Is an ambiguity set with Wasserstein distance of order 1 is convex?

Question

I have a question about the convexity of an Wasserstein ambiguity set.

Let $W_1(\mu, \nu)$ be the Wasserstein distance of order 1 between $\mu$ and $\nu$, defined as $$W_1(\mu, \nu) := \min\limits_{\gamma \in \Gamma(\mu, \nu)} \bigg \{ \int_{\Xi \times \Xi} d(\xi, \zeta) \gamma(d\xi, d\zeta) \bigg \}, $$ where $\Gamma(\mu, \nu)$ denotes the set of all probability measures on $\Xi \times \Xi$ with marginals $\mu$ and $\nu$.

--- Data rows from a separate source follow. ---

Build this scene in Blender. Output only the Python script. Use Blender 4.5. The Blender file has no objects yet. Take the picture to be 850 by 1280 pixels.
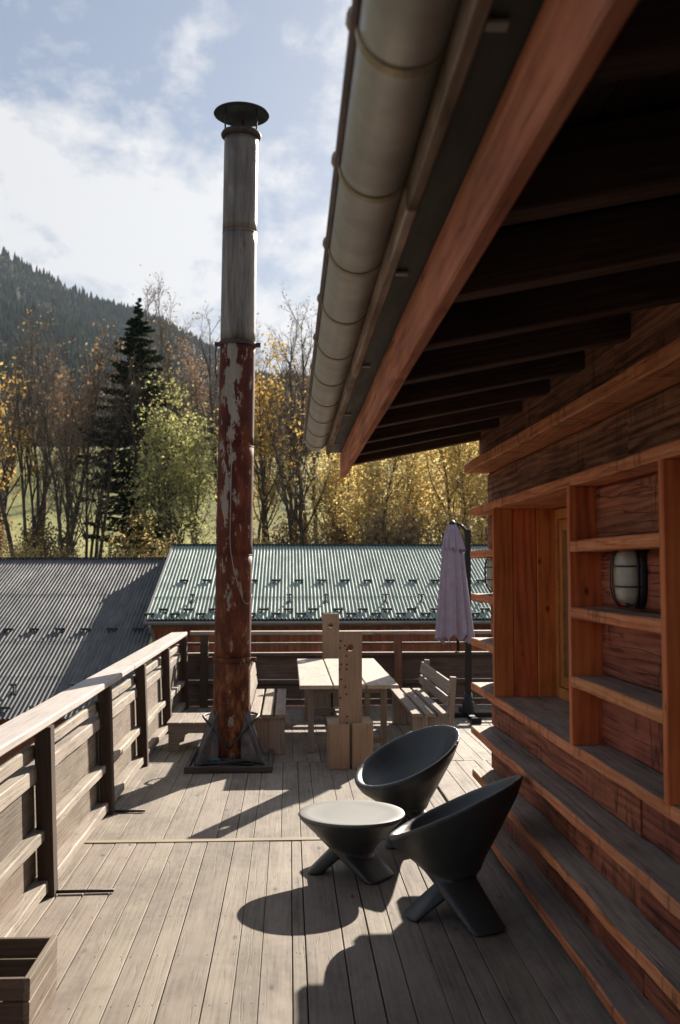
import bpy, math, random
import numpy as np
from mathutils import Matrix, Vector, Euler, noise as mnoise
R = math.radians
random.seed(7)
rng = np.random.default_rng(7)
S = bpy.context.scene
COL = S.collection

# ------------------------------------------------------------------ camera
cam_d = bpy.data.cameras.new("camera")
cam = bpy.data.objects.new("camera", cam_d)
COL.objects.link(cam)
cam.location = (0, 0, 2.1)
cam_d.sensor_fit = 'VERTICAL'
cam_d.sensor_height = 36.0
cam_d.lens = 34.99
cam_d.clip_start = 0.05
cam_d.clip_end = 12000
cam_d.dof.use_dof = True
cam_d.dof.focus_distance = 7.0
cam_d.dof.aperture_fstop = 3.6
cam.rotation_euler = (R(90 + 3.2666), 0, R(-2.9403))
S.camera = cam

# ------------------------------------------------------------------ light
SUN_AZ, SUN_EL = R(26.0), R(25.3)
sd = Vector((math.cos(SUN_EL) * math.sin(SUN_AZ), math.cos(SUN_EL) * math.cos(SUN_AZ), math.sin(SUN_EL)))
sun_d = bpy.data.lights.new("sun", 'SUN')
sun_d.energy = 5.0
sun_d.angle = R(0.55)
sun_d.color = (1.0, 0.90, 0.77)
sun = bpy.data.objects.new("sun", sun_d)
COL.objects.link(sun)
sun.rotation_euler = sd.to_track_quat('Z', 'Y').to_euler()
sun.location = (20, 40, 40)

world = bpy.data.worlds.new("World")
S.world = world
world.use_nodes = True
wn, wl = world.node_tree.nodes, world.node_tree.links
wn.clear()
wout = wn.new('ShaderNodeOutputWorld')
wbg = wn.new('ShaderNodeBackground')
wbg.inputs['Strength'].default_value = 0.034
sky = wn.new('ShaderNodeTexSky')
sky.sky_type = 'NISHITA'
sky.sun_disc = False
sky.sun_elevation = SUN_EL
sky.sun_rotation = SUN_AZ
sky.air_density = 1.0
sky.dust_density = 1.1
sky.ozone_density = 1.2
wl.new(wbg.outputs[0], wout.inputs[0])


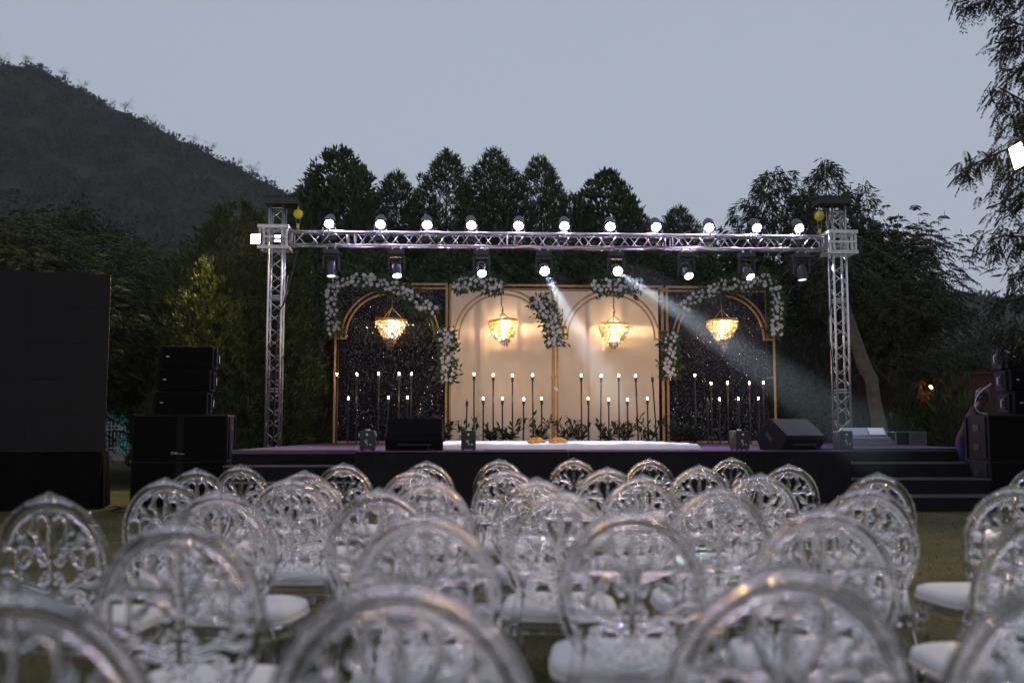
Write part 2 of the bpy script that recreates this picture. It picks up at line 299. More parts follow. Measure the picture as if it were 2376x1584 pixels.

Let $\nu$ be the empirical distribution. The Wasserstein ambiguity set $\mathcal{M}$ is defined by $$\mathcal{M} := \{ \mu \in \mathcal{P}(\Xi) : W_1(\mu, \nu) \leq \theta \},$$ where $\theta$ is a given radius.

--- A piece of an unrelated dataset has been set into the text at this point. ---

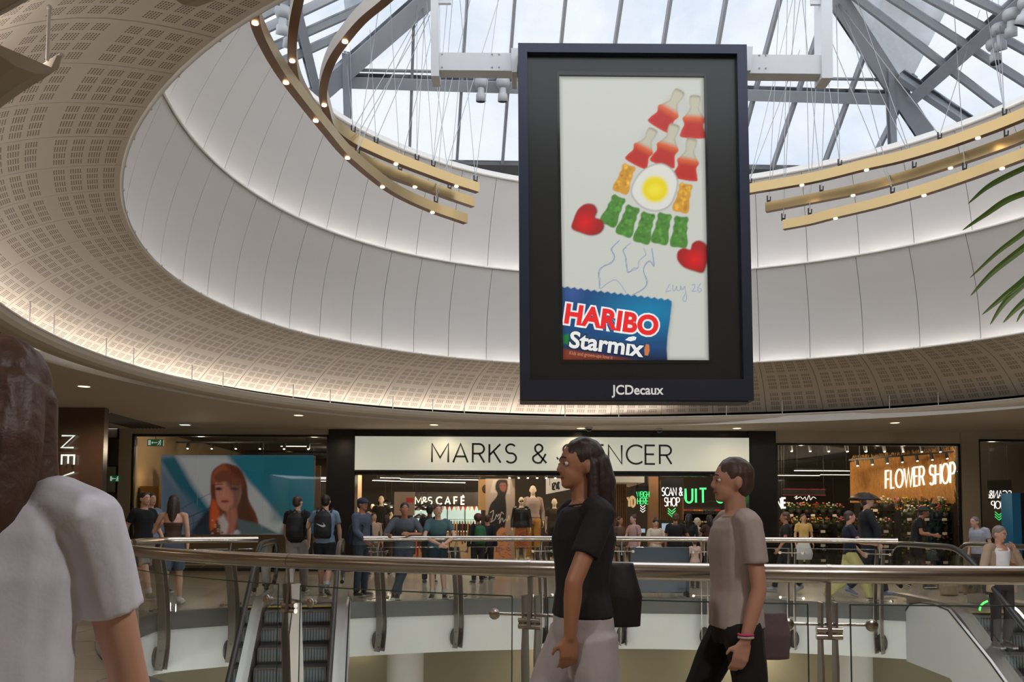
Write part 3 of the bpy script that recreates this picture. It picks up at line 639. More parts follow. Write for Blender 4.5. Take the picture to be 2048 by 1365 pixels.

I am curious about whether the set $\mathcal{M}$ is convex. I notice that Wasserstein distance satisfies the triangle inequality, but I'm not sure that the set $\mathcal{M}$ is convex.

Is the Wasserstein ambiguity set of order 1 always convex?

Answer 1

Edit: (This question may be better suited for math.stackexchange.)

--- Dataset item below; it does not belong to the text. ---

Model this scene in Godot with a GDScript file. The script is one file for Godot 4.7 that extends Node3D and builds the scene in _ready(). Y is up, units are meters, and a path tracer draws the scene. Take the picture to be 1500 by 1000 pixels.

This is true. It suffices to show the map $\mu\rightarrow W_{1}(\mu,\nu)$ is convex. Let $\mu_{i}\in\mathcal{P}(\Xi)$ and $\psi^{*}_i\in\Gamma(\mu_{i},\nu)$ be optimal transport plans between $\mu_{i}$ and $\nu$ for each $i=1,2$. Then $\lambda\psi_{1}^{*}+(1-\lambda)\psi_{2}^{*}\in\Gamma(\lambda\mu_{1}+(1-\lambda)\mu_{2},\nu)$ and so

$W_{1}(\lambda\mu_{1}+(1-\lambda)\mu_{2},\nu)=\inf\limits_{\gamma\in\Gamma(\lambda\mu_{1}+(1-\lambda)\mu_{2},\nu)} \int d(x,y) d\gamma(x,y)\leq \\ \int d(x,y) d(\lambda\psi_{1}^{*}+(1-\lambda)\psi_{2}^{*})(x,y) = \lambda W_{1}(\mu_{1},\nu)+(1-\lambda)W_{1}(\mu_{2},\nu)$

which gives convexity. Thus, $$W_{1}(\lambda\mu_{1}+(1-\lambda)\mu_{2},\nu)\leq \lambda W_{1}(\mu_{1},\nu)+(1-\lambda)W_{1}(\mu_{2},\nu)\leq \theta.$$

When restrictions are made such as replacing $\mathcal{P}(\Xi)$ with some other set of probability measures, as is done in the paper here, the answer can be no:

[For $\mathcal{P}(\Xi)$ replaced with $\mathcal{N}(\Xi)$, Gaussian distributions]...the Wasserstein ambiguity set $P$ is nonconvex (as mixtures of normal distributions are generically not normal).